*DIRECTIVE*
Reproduce exactly the lines below from the one containing "mt = M['concrete_left']" through the one containing "m.prism(poly, y0, y1)", including both, and nothing else.
============================================================
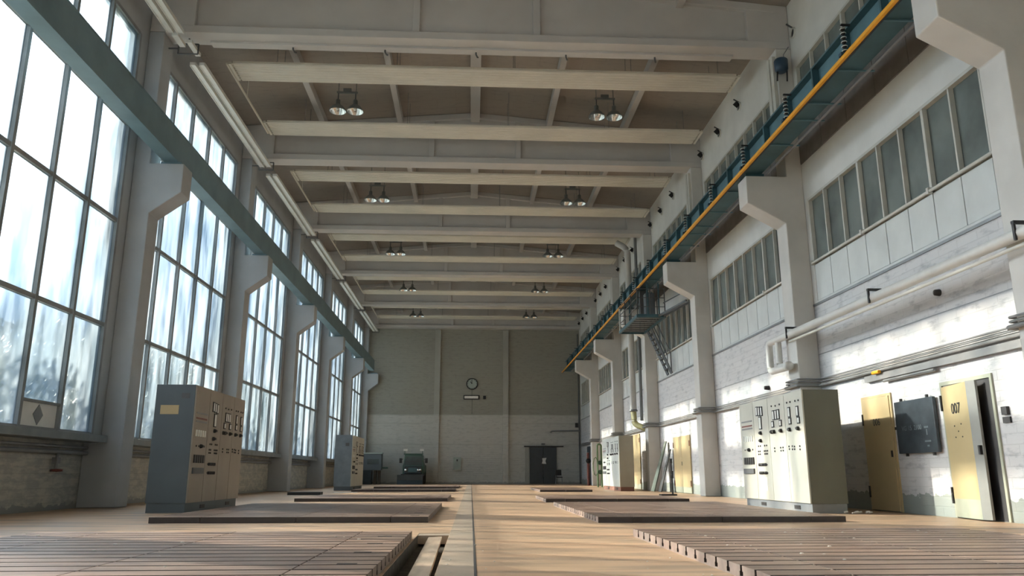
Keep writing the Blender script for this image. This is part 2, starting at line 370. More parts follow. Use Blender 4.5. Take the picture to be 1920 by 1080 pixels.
# right windows: two ribbons a bay, nine lights each
idx = len(winL)+1
for k in range(-2, 6):
    a, b = C[k]+.47, C[k+1]-.19; P = 9; dy = (b-a)/P
    for z0, z1, low in ((5.5, 7.1, True), (9.2, 10.6, False)):
        f = MB()
        f.box(XR-.02, XR+.09, a, b, z1-.06, z1); f.box(XR-.02, XR+.09, a, b, z0, z0+.05)
        for i in range(P+1):
            y = a+dy*i; t = .035 if i % 3 == 0 else .02
            f.box(XR-.01, XR+.08, max(a, y-t), min(b, y+t), z0, z1)
        o = structure(f.build('window_%d' % idx, M['frame_white'])); idx += 1
        MB().box(XR+.085, XR+.095, a, b, z0, z1).build('window_glass', M['grey_glass'], o)
        if low:
            p = MB()
            for i in range(P): p.box(XR+.01, XR+.06, a+dy*i+.012, a+dy*(i+1)-.012, 4.62, 5.46)
            p.box(XR-.0, XR+.05, a, b, 4.56, 4.61)
            p.build('apron_panel', M['panel_white'], o)
            s = MB().tube([(XR-.05, a, 5.50), (XR-.05, b, 5.50)], .03, 8)
            for i in range(0, P+1, 3): s.box(XR-.09, XR-.01, max(a, a+dy*i-.03), min(b, a+dy*i+.03), 5.45, 5.56)
            s.build('sill_rail', M['frame_white'], o)

# ------------------------------------------------------------------ columns with corbels
def column(side, k, label, group):
    y0, y1 = C[k], C[k]+CW; m = MB()
    if k == 6: y1 = YF-.02
    if side > 0:
        poly = [(XR-.002, .005), (7.47, .005), (7.47, 6.55), (6.57, 7.05), (6.57, 7.74), (7.58, 7.74), (7.58, 11.19), (XR-.002, 11.19)]; mt = M['concrete_paint']
    else:
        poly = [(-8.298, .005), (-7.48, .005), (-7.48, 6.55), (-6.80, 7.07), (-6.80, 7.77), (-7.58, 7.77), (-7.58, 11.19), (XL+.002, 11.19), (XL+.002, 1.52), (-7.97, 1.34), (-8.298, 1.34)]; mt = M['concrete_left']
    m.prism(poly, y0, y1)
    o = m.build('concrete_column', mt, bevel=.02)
    return tag(o, label, 'column', group)
for k in range(-1, 7):
    nm = ORD[k-1] if 1 <= k <= 6 else None
    if k == 6: nm = 'farthest'
    if k >= 1:
        column(-1, k, 'grey concrete column with corbel in the left window row, %s' % (nm if k < 6 else 'against the far wall'), 'left row of columns')
    else:
        column(-1, k, 'grey concrete column at the left edge beside the camera' if k == 0 else 'grey concrete column behind the camera on the left', 'left row of columns')
    if k < 6:
        if k == 0: column(1, k, 'white concrete column with big corbel at the top right corner of the photo', 'right row of columns')
        elif k > 0: column(1, k, 'white corbelled column at the right wall, %s beyond the top right one' % ['first','second','third','fourth','fifth'][k-1], 'right row of columns')

# ------------------------------------------------------------------ roof girders
def girder(k, label):
    y = C[k]; m = MB(); yb = y+CW if k < 6 else YF-.01
    m.box(XL+.01, XR-.01, y, yb, 11.20, 11.40)
    web = [(-7.0, 11.38), (7.0, 11.38), (7.0, zroof(7)-.1), (0, zroof(0)-.1), (-7.0, zroof(7)-.1)]
    m.prism(web, y+.14, yb-.14)
    for x in (-1.5, 1.52): m.box(x-.09, x+.09, y+.03, yb-.03, 11.4, zroof(x)-.08)
    for a, b in ((XL+.01, -6.9), (6.9, XR-.01)):
        m.prism([(a, 11.39), (b, 11.39), (b, zroof(b)-.02), (a, zroof(a)-.02)], y+.015, yb-.015)
    tf = [(-8.0+.06, zroof(8)-.22), (0, zroof(0)-.2), (7.97, zroof(8)-.22), (7.97, zroof(8)-.01), (0, zroof(0)-.01), (-7.94, zroof(8)-.01)]
    m.prism(tf, y+.005, yb-.005)
    o = m.build('roof_girder', M['girder'], bevel=.012)
    return tag(o, label, 'beam', 'concrete roof girders')
for k in range(-1, 7):
    girder(k, {-1: 'roof girder behind the camera', 0: 'roof girder above the camera', 1: 'grey concrete roof girder across the top edge of the photo', 6: 'grey roof girder against the far wall'}.get(k, 'grey concrete roof girder, %s behind the topmost one' % ['', '', 'first', 'second', 'third', 'fourth'][min(k, 5)]))

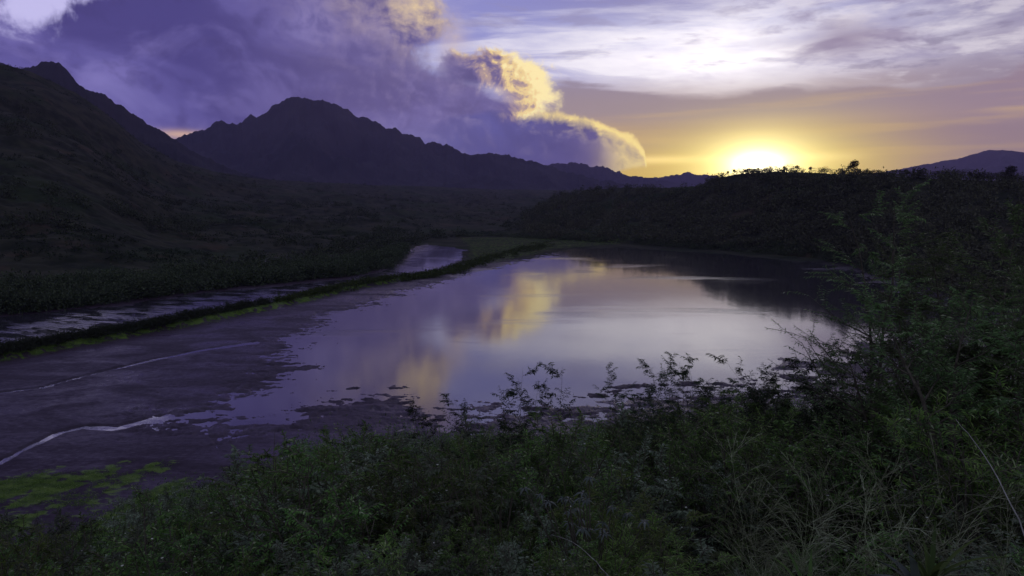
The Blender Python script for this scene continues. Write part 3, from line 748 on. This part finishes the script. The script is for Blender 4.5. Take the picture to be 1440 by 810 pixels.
for px in list(range(1012, 1440, 9)):
    if min(abs(px - k) for k in (1197, 1112, 1424, 1330)) < 7: continue
    p = px + rng.uniform(-4, 4); big = 1 if px > 1290 else .75
    if px < 1100: lb = 'low bushy tree on the ridge in front of the sun glow'
    elif px < 1290: lb = 'low tree in the even treeline right of the sun'
    else: lb = 'dark tree in the taller treeline under the far blue mountain'
    ridge_tree(p, rng.uniform(9, 14) * big, int(rng.choice([0, 2, 2, 1])), lb)

# ------------------------------------------------------------------ near slope: undergrowth mass and individual shrubs
rng = np.random.default_rng(23)
_va, _vt = zip(*[(azel(px, py - (24 if px < 900 else 34))[0], math.tan(math.radians(-azel(px, py - (24 if px < 900 else 34))[1]))) for px, py in EDGE])
def veg_room(x, y, g):        # how tall growth may stand and stay under the thicket's outline
    r = np.hypot(x, y); a = np.degrees(np.arctan2(x, y))
    return H - r * np.interp(a, _va, _vt) - g
n = 5200
a = np.radians(rng.uniform(-46, 46, n)); r = 17 * (95 / 17) ** (rng.random(n) ** .85)
X, Y = r * np.sin(a), r * np.cos(a); G, cm_, cg_, cs_ = ground(X, Y, True)
ok = (cs_ > .6) & (G > .7); X, Y, G, r = X[ok], Y[ok], G[ok], r[ok]
room = np.clip(veg_room(X, Y, G), .3, 3.6); n = len(X)
hg = room * np.clip(.55 + .55 * fbm(X * .16, Y * .16, 3, 222) + rng.uniform(-.2, .2, n), .16, 1.); rad = rng.uniform(.7, 1.5, n) * (r / 40) ** .3
k = 150
c = np.stack([X, Y, G], -1); cc = np.repeat(c, k, 0); d = unit(rng.normal(0, 1, (n * k, 3))); d[:, 2] = np.abs(d[:, 2])
q = rng.random((n * k, 1)) ** .4; lump = 1 + .3 * np.sin(d[:, :1] * 7 + cc[:, :1] * 3) * np.cos(d[:, 1:2] * 6 + cc[:, 1:2] * 2)
P = cc + d * q * lump * np.stack([np.repeat(rad, k), np.repeat(rad, k), np.repeat(hg, k)], -1)
Lf = (.045 + .0020 * np.repeat(r, k)) * rng.uniform(.6, 1.5, n * k)
v, f = leaves_vf(P, d * .5 + rng.normal(0, .5, d.shape) + [0, 0, .35], Lf, Lf * .34, rng, roll=.8)
ug = mesh_np('undergrowth', v, f, M['leaf'])
for m_ in ('leaf_dark', 'leaf_lime', 'leaf_grey'): ug.data.materials.append(M[m_])
sp_ = fbm(X * .22, Y * .22, 2, 300) + rng.normal(0, .22, n)
mi = np.where(sp_ < -.28, 1, np.where(sp_ > .42, 2, np.where((sp_ > .12) & (sp_ < .22), 3, 0)))
ug.data.polygons.foreach_set('material_index', np.repeat(mi, k).astype(np.int32))
tag(ug, 'tangled dark green undergrowth running down the slope to the shore', kind='stuff')

specs = [dict(stems=6, lean=.5, nb=9, nt=6, per=15, leaf=(.052, .018), droop=.2, flowers=10),
         dict(stems=5, lean=.3, nb=11, nt=6, per=16, leaf=(.05, .012), droop=.4, flowers=0),
         dict(stems=8, lean=.7, nb=7, nt=6, per=13, leaf=(.065, .022), droop=.3, flowers=16),
         dict(stems=7, lean=.35, nb=8, nt=5, per=16, leaf=(.08, .010), droop=.1, flowers=6)]
SH = [plant_thing('shrub', 'x', 'shrub', rng, (0, 0, -100), 1.7, leafmat=m_, blen=.5, start=.08, **s) for s, m_ in zip(specs, ('leaf', 'leaf', 'leaf_grey', 'leaf_lime'))]
shu = set()
def shrub(x, y, g, hgt, kind, label, group='shrubs of the foreground thicket'):
    o = SH[kind] if kind not in shu else copy_tree(SH[kind]); shu.add(kind)
    s = hgt / 1.75; o.location = (x, y, g); w = s * rng.uniform(.85, 1.2) if s > .8 else max(s, .55) * rng.uniform(1, 1.3)
    o.scale = (w, w, s); o.rotation_euler.z = rng.uniform(0, 6.28); tag(o, label, 'shrub', group)
    return o
n = 0
for i in range(4000):
    if n >= 270: break
    px = rng.uniform(-60, 1500); r = 4.6 * (26 / 4.6) ** rng.random()
    x, y, z = ray(px, 600); kk = r / math.hypot(x, y); x *= kk; y *= kk; g = gz(x, y)
    room = float(veg_room(x, y, g)) * rng.uniform(.45, .98)
    if r < 8: room = min(room, 1.5)
    room = min(room, 3.0)
    if 950 < px < 1340 and r < 11:
        if rng.random() < .6: continue
        room = min(room, .8)
    if room < .35: continue
    n += 1
    side = 'at far left' if px < 300 else 'left of centre' if px < 620 else 'at centre' if px < 900 else 'right of centre' if px < 1180 else 'at far right'
    dep = 'lowest in view' if r < 9 else 'halfway down' if r < 16 else 'far down'
    kind = int(rng.integers(0, 4)); look = ('broad leaved green', 'fine leaved green', 'greyish green', 'narrow leaved light green')[kind]
    shrub(x, y, g, room, kind, f'{look} shrub {side} of the foreground thicket, {dep}')

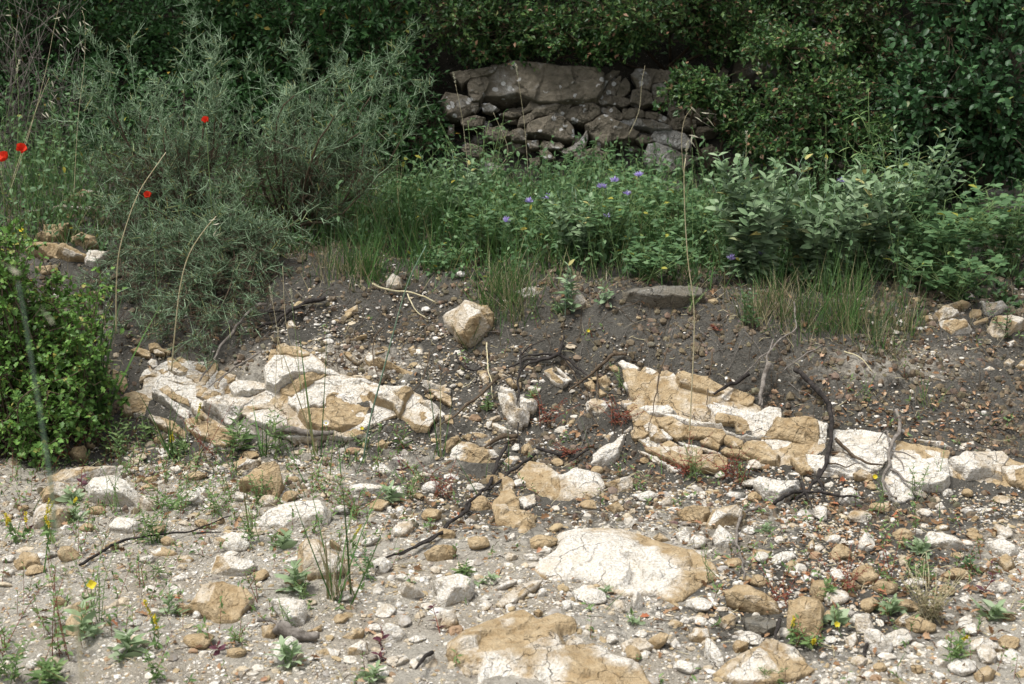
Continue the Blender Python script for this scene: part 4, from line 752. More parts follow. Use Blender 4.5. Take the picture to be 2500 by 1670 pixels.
============================================================
*EXERCISE RESULT*
        poly = [(-8.298, .005), (-7.48, .005), (-7.48, 6.55), (-6.80, 7.07), (-6.80, 7.77), (-7.58, 7.77), (-7.58, 11.19), (XL+.002, 11.19), (XL+.002, 1.52), (-7.97, 1.34), (-8.298, 1.34)]; mt = M['concrete_left']
    m.prism(poly, y0, y1)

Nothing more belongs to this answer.